For a certain reason (weird Hugs installation on target computer) I want Haskell98 compliant code, which means no common language extensions. One annoyance in particular is the absence of multi-parameter typeclasses, for example in my case:
class Semiring d where
zero :: d
one :: d
plus :: d -> d -> d
times :: d -> d -> d
class Monoid e where
mzero :: e
mplus :: e -> e -> e
class (Semiring d, Monoid e) => Module d e where
mtimes :: d -> e -> e
I get a feeling that this issue in particular can be stepped around somehow, maybe by defining a few helper typeclasses and "packaging" the information about the types somehow, but I cannot figure it out.
Is my intuition justified at all? I am reading that multiparam typeclasses were widely used even at the time of Haskell98 standard's writing, were there ways of working around this limitation back then?
Oleg Kiselyov wrote a demonstration of this in 2007, Haskell with only one typeclass:
[I]f we remove the type class declaration and the standard type classes, leaving the language with a single, fixed, pre-defined type class with a single method, no expressivity is lost. We can still write all Haskell98 type-class programming idioms including constructor classes, as well as multi-parameter type classes and even some functional dependencies.
Briefly, he introduces a two-parameter class C with a functional dependency and a single method:
class C l t | l -> t where ac :: l -> t
This relates a “label” l with its type t, for example:
data Add a
instance C (Add Int) (Int -> Int -> Int) where
ac _ x y = x + y
(+) :: forall a. (C (Add a) (a -> a -> a)) => a -> a -> a
(+) = ac (undefined :: Add a)
This isn’t strictly H98 because it uses a scoped type variable, but I believe those were implemented in Hugs fairly early on.
Now, as a multi-parameter class is effectively a set of tuples of types, we can rephrase it as a single-parameter class whose elements are tuples, at the loss of the functional dependency.
class Overload a where overload :: a -> a
data Add a
instance Overload (Add Int, Int -> Int -> Int) where
overload (label, _) = (label, \x y -> x + y)
apply :: (Overload (label, signature)) => label -> signature
apply label = f
where
(_, f) = overload (label, f)
(+) :: forall a. (Overload (Add a, a -> a -> a)) => a -> a -> a
(+) = apply (undefined :: Add a)
In modern Haskell, you may wish to use a proxy, but I’ve kept the use of undefined/bottom, both in the spirit of old-timey Haskell, and for the sake of similarity with the previous example.
Of course, the lack of a fundep now means that the compiler won’t be able to infer an unambiguous type in many cases, because it can’t determine that each label such as Add Int has only one corresponding signature Int -> Int -> Int. So this may require a type annotation.
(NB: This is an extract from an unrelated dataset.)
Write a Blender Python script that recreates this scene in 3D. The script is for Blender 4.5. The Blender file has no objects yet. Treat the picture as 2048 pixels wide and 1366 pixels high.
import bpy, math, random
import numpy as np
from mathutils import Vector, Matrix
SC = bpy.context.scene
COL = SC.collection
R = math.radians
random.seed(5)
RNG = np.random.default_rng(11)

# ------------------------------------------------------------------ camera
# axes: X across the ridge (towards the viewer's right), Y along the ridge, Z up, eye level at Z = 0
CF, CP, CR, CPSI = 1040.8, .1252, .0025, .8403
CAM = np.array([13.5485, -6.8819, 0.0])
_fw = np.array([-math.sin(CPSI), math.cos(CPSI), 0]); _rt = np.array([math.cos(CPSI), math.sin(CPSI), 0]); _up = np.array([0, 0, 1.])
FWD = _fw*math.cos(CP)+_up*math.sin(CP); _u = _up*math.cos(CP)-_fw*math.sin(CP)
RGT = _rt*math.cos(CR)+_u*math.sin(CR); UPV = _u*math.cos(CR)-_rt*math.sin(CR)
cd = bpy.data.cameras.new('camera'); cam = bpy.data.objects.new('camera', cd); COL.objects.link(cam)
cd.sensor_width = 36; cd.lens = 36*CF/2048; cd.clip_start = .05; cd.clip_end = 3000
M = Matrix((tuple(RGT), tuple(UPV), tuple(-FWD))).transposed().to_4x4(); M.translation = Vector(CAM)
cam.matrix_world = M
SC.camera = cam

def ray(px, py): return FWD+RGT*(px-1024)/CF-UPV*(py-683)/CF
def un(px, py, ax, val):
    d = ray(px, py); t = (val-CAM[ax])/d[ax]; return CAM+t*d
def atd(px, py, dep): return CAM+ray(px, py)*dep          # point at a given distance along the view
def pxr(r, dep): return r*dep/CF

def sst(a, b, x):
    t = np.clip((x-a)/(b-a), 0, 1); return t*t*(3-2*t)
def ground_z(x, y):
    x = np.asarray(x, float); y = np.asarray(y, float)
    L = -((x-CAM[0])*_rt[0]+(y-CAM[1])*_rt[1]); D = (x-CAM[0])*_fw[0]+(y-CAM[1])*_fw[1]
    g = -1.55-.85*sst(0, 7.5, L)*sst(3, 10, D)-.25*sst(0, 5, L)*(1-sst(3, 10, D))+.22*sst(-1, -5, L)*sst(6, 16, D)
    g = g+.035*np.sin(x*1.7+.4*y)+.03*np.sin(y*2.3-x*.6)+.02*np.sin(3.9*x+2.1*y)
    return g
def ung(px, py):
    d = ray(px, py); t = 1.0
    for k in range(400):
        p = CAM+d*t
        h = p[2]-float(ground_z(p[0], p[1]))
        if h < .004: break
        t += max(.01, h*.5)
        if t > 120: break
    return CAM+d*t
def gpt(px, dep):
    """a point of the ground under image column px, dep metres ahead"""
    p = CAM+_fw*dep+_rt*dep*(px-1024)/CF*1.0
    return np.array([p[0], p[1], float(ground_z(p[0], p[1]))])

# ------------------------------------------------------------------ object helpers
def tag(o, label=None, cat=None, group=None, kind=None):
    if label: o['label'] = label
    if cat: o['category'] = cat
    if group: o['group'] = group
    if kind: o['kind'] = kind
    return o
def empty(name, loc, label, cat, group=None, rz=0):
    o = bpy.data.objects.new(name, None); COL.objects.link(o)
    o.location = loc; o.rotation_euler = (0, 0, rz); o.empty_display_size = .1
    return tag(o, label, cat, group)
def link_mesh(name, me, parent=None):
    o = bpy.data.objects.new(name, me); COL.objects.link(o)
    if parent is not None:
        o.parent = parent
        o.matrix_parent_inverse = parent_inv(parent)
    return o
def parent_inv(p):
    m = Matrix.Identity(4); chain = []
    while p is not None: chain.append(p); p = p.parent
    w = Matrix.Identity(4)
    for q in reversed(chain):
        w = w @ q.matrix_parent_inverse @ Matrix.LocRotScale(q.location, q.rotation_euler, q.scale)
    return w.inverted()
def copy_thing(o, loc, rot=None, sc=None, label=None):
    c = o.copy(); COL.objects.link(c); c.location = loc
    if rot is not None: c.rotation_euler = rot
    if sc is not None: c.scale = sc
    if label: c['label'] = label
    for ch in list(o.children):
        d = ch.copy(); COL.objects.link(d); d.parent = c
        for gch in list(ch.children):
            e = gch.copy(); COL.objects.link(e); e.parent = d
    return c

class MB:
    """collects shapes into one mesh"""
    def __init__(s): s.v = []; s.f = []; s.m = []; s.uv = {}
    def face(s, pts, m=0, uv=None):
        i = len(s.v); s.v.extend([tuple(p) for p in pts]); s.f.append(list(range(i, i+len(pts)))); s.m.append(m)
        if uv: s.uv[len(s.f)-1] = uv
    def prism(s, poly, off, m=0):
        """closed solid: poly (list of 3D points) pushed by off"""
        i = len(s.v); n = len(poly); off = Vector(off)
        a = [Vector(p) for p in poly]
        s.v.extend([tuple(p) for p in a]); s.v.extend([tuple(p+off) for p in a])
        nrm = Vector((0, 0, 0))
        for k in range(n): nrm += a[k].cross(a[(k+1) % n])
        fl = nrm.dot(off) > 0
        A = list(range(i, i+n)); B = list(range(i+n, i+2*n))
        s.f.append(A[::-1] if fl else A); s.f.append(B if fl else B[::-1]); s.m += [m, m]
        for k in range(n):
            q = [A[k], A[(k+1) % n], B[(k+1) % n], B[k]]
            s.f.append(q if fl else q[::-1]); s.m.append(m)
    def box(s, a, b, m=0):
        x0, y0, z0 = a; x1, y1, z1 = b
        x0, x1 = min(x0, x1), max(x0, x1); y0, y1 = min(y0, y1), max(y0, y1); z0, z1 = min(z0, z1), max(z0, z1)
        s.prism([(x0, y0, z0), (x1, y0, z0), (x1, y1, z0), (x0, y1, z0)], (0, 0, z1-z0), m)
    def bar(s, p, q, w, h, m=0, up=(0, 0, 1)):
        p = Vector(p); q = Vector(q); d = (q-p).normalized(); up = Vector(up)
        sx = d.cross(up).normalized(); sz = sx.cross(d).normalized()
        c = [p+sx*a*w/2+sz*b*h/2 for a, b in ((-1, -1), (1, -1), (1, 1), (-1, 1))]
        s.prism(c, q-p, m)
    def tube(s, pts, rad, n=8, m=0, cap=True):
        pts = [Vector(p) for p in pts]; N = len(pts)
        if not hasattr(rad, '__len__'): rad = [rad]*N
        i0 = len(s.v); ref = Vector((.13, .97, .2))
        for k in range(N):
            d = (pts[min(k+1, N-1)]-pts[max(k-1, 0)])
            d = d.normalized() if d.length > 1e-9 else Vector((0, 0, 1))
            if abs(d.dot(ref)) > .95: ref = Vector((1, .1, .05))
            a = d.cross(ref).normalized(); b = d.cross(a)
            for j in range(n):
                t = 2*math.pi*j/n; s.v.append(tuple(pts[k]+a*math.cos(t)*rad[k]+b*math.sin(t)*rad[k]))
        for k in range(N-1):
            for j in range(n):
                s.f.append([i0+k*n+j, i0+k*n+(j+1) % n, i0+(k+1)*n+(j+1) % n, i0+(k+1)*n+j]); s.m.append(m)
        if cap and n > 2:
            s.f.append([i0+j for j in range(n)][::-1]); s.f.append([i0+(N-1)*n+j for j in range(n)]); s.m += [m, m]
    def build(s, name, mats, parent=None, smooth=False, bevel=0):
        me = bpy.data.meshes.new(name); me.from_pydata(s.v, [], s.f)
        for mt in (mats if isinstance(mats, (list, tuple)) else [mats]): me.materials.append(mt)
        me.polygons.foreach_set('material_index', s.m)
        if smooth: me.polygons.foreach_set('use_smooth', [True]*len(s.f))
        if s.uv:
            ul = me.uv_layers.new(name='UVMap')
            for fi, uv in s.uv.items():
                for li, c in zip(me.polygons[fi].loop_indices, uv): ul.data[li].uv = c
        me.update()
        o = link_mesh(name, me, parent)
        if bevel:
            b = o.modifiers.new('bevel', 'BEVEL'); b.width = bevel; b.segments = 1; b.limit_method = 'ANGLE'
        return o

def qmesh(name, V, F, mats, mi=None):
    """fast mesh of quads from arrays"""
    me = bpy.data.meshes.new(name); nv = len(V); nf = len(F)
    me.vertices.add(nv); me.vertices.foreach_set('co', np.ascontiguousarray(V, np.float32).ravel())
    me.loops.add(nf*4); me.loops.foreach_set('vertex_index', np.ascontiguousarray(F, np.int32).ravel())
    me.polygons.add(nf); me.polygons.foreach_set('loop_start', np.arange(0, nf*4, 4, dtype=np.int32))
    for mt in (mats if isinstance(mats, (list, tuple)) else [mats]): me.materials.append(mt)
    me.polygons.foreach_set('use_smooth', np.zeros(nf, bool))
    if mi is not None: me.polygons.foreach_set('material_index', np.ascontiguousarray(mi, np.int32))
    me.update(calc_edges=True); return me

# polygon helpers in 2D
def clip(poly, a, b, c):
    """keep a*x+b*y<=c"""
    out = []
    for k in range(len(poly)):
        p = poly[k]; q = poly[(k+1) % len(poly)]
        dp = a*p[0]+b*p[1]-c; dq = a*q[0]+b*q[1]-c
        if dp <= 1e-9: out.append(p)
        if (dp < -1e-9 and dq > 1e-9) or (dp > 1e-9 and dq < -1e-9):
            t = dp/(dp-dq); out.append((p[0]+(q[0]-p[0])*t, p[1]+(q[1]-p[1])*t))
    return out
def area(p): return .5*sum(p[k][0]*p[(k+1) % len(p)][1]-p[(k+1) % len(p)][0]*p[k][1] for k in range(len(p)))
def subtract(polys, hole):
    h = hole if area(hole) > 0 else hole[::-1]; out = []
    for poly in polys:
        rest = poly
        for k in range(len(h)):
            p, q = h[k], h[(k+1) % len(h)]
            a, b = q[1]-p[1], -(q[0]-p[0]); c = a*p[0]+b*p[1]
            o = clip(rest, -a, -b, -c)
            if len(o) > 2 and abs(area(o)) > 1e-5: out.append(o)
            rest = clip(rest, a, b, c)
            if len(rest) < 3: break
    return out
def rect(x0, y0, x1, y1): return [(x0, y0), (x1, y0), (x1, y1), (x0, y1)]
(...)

On the other hand, it grants you some flexibility, in that you can technically give multiple types to the same term if you want to construct things like subtypes or overlapping instances. And if all you want to avoid is multi-parameter classes, then you can avoid a lot of the ambiguity by not restricting yourself to just one class.
You can also encode functional dependencies manually using equality constraints, if they’re available:
-- |
-- Compare:
--
-- > class Widen a b | a -> b where widen :: a -> b
-- > instance Widen Bool Int where widen = fromEnum
instance (b ~ Int) => Overload (Widen Bool b, Bool -> Int) where
overload (label, _) = (label, fromEnum)
Many more details and examples are in the article and accompanying code.